** Begin STORED DATA **

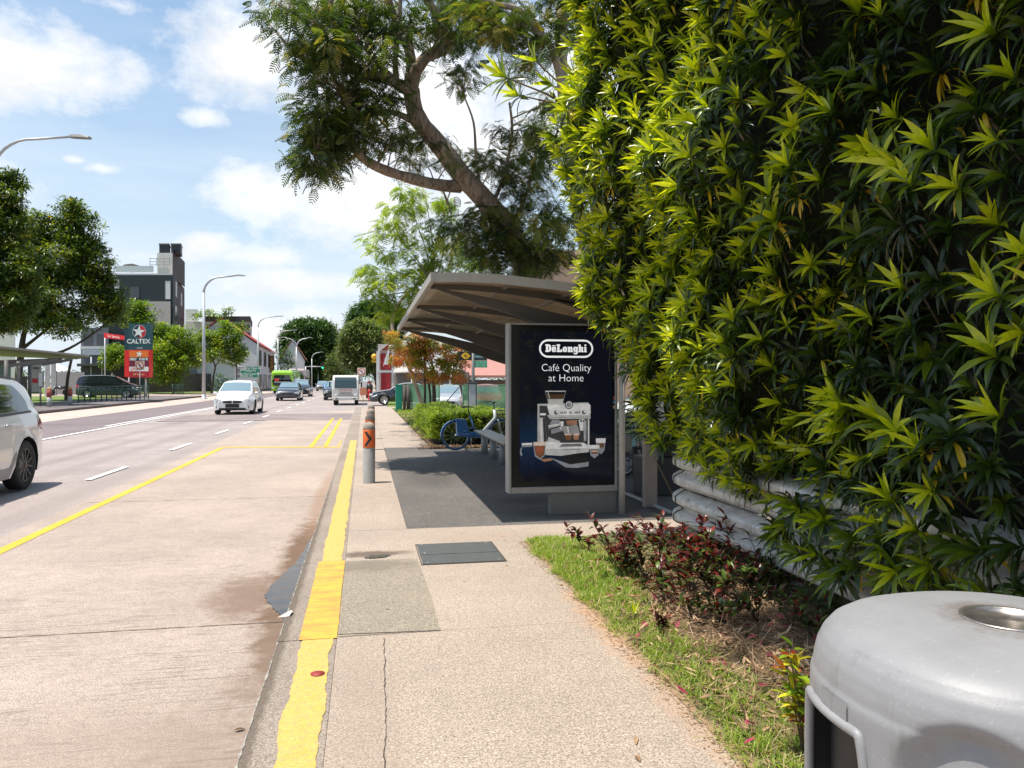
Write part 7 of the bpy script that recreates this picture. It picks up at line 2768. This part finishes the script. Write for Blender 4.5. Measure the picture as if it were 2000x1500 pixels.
fbox('timetable_sheet', M('sheet_grey', (.50, .52, .51), .4, var=.2, scale=30), 916, 750, 929, 797, d_ - .125, .004, t)
rebase(t, tuple(P(924, 830, d_)))

# ---- green mesh fence with posts, the rust brown gate
net_m = bpy.data.materials.new('green_net')
net_m.use_nodes = True
nt = NT(net_m.node_tree)
tc = nt.n('ShaderNodeTexCoord')
n = nt.noise(tc.outputs['Object'], 1.2, 5, .6)
c = nt.mix(nt.ramp(n, [(.4, 0), (.6, 1)]), (.05, .17, .085), (.12, .28, .15))
al = nt.ramp(nt.noise(tc.outputs['Object'], 60, 2, .6), [(.38, .55), (.5, .95)])
p = bsdf(nt, Base_Color=c, Roughness=.7, Alpha=al)
nt.n('ShaderNodeOutputMaterial', {'Surface': p.outputs[0]})
t = thing('green_fence', 'green netted fence on thin posts round the car park', 'fence', (0, 0, 0))
fa = [P(800, 753, 37), P(850, 753, 36), P(905, 753, 35)]
for a, b2 in ((P(800, 753, 37), P(835, 753, 36.4)), (P(835, 753, 36.4), P(858, 753, 36)),):
    v = [Vector((a.x, a.y, 0.0)), Vector((b2.x, b2.y, .0)), Vector((b2.x, b2.y, 1.27)), Vector((a.x, a.y, 1.27))]
    MB().poly(v).build('net', net_m, t)
for px in (905, 985, 1080):
    a, b2 = P(px, 753, 35), P(px + 95, 753, 34)
    MB().poly([Vector((a.x, a.y, .0)), Vector((b2.x, b2.y, .0)), Vector((b2.x, b2.y, 1.27)), Vector((a.x, a.y, 1.27))]).build('net', net_m, t)
fg = M('fence_post_green', (.04, .16, .10), .6)
for px, d in ((800, 37), (835, 36.4), (858, 36), (905, 35), (985, 34.6), (1080, 34)):
    q = P(px, 753, d)
    MB().tube([(q.x, q.y + .05, 0), (q.x, q.y + .05, 1.32)], .035, 6).build('post', fg, t)
for zz_ in (1.28,):
    MB().tube([P(800, 753, 37) + Vector((0, .05, .03)), P(858, 753, 36) + Vector((0, .05, .03)), P(905, 753, 35) + Vector((0, .05, .03)), P(1180, 753, 33.5) + Vector((0, .05, .03))], .02, 6).build('rail', fg, t)
MB().tube([Vector((*P(858, 0, 36).xy, .1)), Vector((*P(897, 0, 35.2).xy, 1.2))], .02, 6).build('brace', trim_m, t)
rebase(t, (*P(800, 753, 37).xy, 0))
t = thing('gate_post', 'thick bright green gate post at the near end of the fence', 'post', (*G(779, 803).xy, 0))
MB().box((-.16, -.12, 0), (.16, .12, 1.26)).build('post', M('gate_green', (.01, .28, .17), .5), t, bevel=.02)
MB().box((-.18, -.14, 1.262), (.18, .14, 1.30)).build('cap', M('gate_green', (.01, .28, .17), .5), t)
for px, lab in ((790, 'brown weathered gate post next to the green one'), (797, 'second brown gate post, right beside the first brown one')):
    t = thing('gate_post', lab, 'post', (*G(px, 804).xy, 0), group='brown gate posts')
    MB().tube([(0, 0, 0), (0, 0, 1.3)], .075, 10).build('post', M('post_brown', (.10, .085, .07), .8, var=.3), t)
    MB().tube([(0, 0, .5), (.22, 0, .5)], .03, 8).build('hinge', M('post_brown', (.10, .085, .07)), t)

# ---- green pedestrian railings on the far side, far bollards
rg = M('railing_green', (.02, .075, .05), .5)
def railing(label, p0, p1, n_, h=1.05):
    t = thing('railing', label, 'railing', (*p0, 0.02), group='green railings on the far pavement')
    a, b2 = Vector((0, 0, 0)), Vector((p1[0] - p0[0], p1[1] - p0[1], 0))
    MB().tube([a + Vector((0, 0, h)), b2 + Vector((0, 0, h))], .035, 8).build('top_rail', rg, t)
    MB().tube([a + Vector((0, 0, h - .17)), b2 + Vector((0, 0, h - .17))], .025, 8).build('middle_rail', rg, t)
    MB().tube([a + Vector((0, 0, .15)), b2 + Vector((0, 0, .15))], .025, 8).build('bottom_rail', rg, t)
    npost = max(2, n_ // 5)
    for i in range(npost + 1):
        q_ = a.lerp(b2, i / npost)
        MB().tube([q_, q_ + Vector((0, 0, h))], .035, 8).build('post', rg, t)
    mb = MB()
    for i in range(n_):
        q_ = a.lerp(b2, (i + .5) / n_)
        mb.tube([q_ + Vector((0, 0, .15)), q_ + Vector((0, 0, h - .17))], .012, 5)
    tag(mb.build('bars', rg, t), kind='stuff')


railing('long green railing in front of the black people carrier', G(153, 787, .02).xy, G(290, 779, .02).xy, 70)
railing('short green railing section farther right on the verge', P(337, 743, 80).xy, P(358, 743, 84).xy, 12)
for px, py, lab in ((96, 795, 'red topped grey bollard nearest the left bus shelter'), (137, 791, 'grey bollard with yellow and red top farther right before the railing')):
    q = G(px, py, .02)
    t = thing('bollard', lab, 'bollard', tuple(q), group='bollards on the far pavement')
    MB().lathe([(.12, 0), (.12, .55)], 14).build('post', conc_post, t)
    MB().lathe([(.122, .552), (.122, .95)], 14).build('band', M('far_band', (.30, .06, .04), .6), t)
    MB().lathe([(.12, .952), (.11, 1.02), (.06, 1.1), (.005, 1.12)], 14).build('cap', M('far_cap', (.45, .25, .10), .6), t)

# ---- left bus shelter
t = thing('bus_shelter', 'grey bus shelter on the far pavement at the left edge', 'bus shelter', (0, 0, 0))
ds = M('far_shelter_grey', (.13, .12, .11), .6)
q0, q1, q2, q3 = P(-120, 668, 40), P(175, 697, 53), P(150, 702, 55), P(-150, 690, 46)
MB().add([q0, q1, q2, q3] + [v + Vector((0, 0, .12)) for v in (q0, q1, q2, q3)], [(3, 2, 1, 0), (4, 5, 6, 7), (0, 1, 5, 4), (1, 2, 6, 5), (2, 3, 7, 6), (3, 0, 4, 7)]).build('roof', M('far_roof', (.30, .26, .22), .5), t)
MB().bar(P(-60, 712, 45), P(120, 704, 52), .12, .35).build('beam', ds, t)
for px, d in ((36, 44), (58, 46), (12, 42)):
    MB().tube([P(px, 810, d) * Vector((1, 1, 0)).length if False else Vector((*P(px, 0, d).xy, 0)), Vector((*P(px, 0, d).xy, 2.6))], .10, 10).build('column', ds, t)
for px, d in ((20, 43.5), (48, 45.5), (80, 48)):
    a = P(px, 690, d)
    MB().bar(a + Vector((-.2, 0, -.75)), a + Vector((1.6, .6, -.35)), .08, .18).build('strut', ds, t)
rebase(t, (*P(36, 0, 44).xy, 0))
for px0, px1, py0, py1, d, lab, col in ((61, 80, 712, 765, 47, 'white and red advertising panel under the left bus shelter', (.45, .42, .40)), (37, 52, 735, 765, 45, 'dark framed panel beside the left shelter column', (.05, .04, .04)), (-30, 20, 715, 760, 47, 'pale glass back panel of the left bus shelter bay', (.20, .27, .27))):
    t = thing('shelter_panel', lab, 'panel', (0, 0, 0), group='panels under the left bus shelter')
    fbox('board', M('sp_%d' % px0, col, .5), px0, py0, px1, py1, d, .06, t)
    fbox('frame', ds, px0 - 1, py1 + .2, px1 + 1, py1 + 3, d, .08, t)
    if px0 == 61:
        fbox('red_print', M('hydrant_red', (.5, .03, .05)), 63, 739, 78, 748, d - .02, .01, t)
        fbox('print', ds, 64, 717, 76, 721, d - .02, .01, t)
    rebase(t, (*P(px0, 0, d).xy, 0))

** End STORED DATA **

● GIVEN EXERCISE
Pictures stay out. Repeat only the lines from the beginning of the data through the line that has "rebase(t, tuple(P(924, 830, d_)))".

● REPLY
Write part 7 of the bpy script that recreates this picture. It picks up at line 2768. This part finishes the script. Write for Blender 4.5. Measure the picture as if it were 2000x1500 pixels.
fbox('timetable_sheet', M('sheet_grey', (.50, .52, .51), .4, var=.2, scale=30), 916, 750, 929, 797, d_ - .125, .004, t)
rebase(t, tuple(P(924, 830, d_)))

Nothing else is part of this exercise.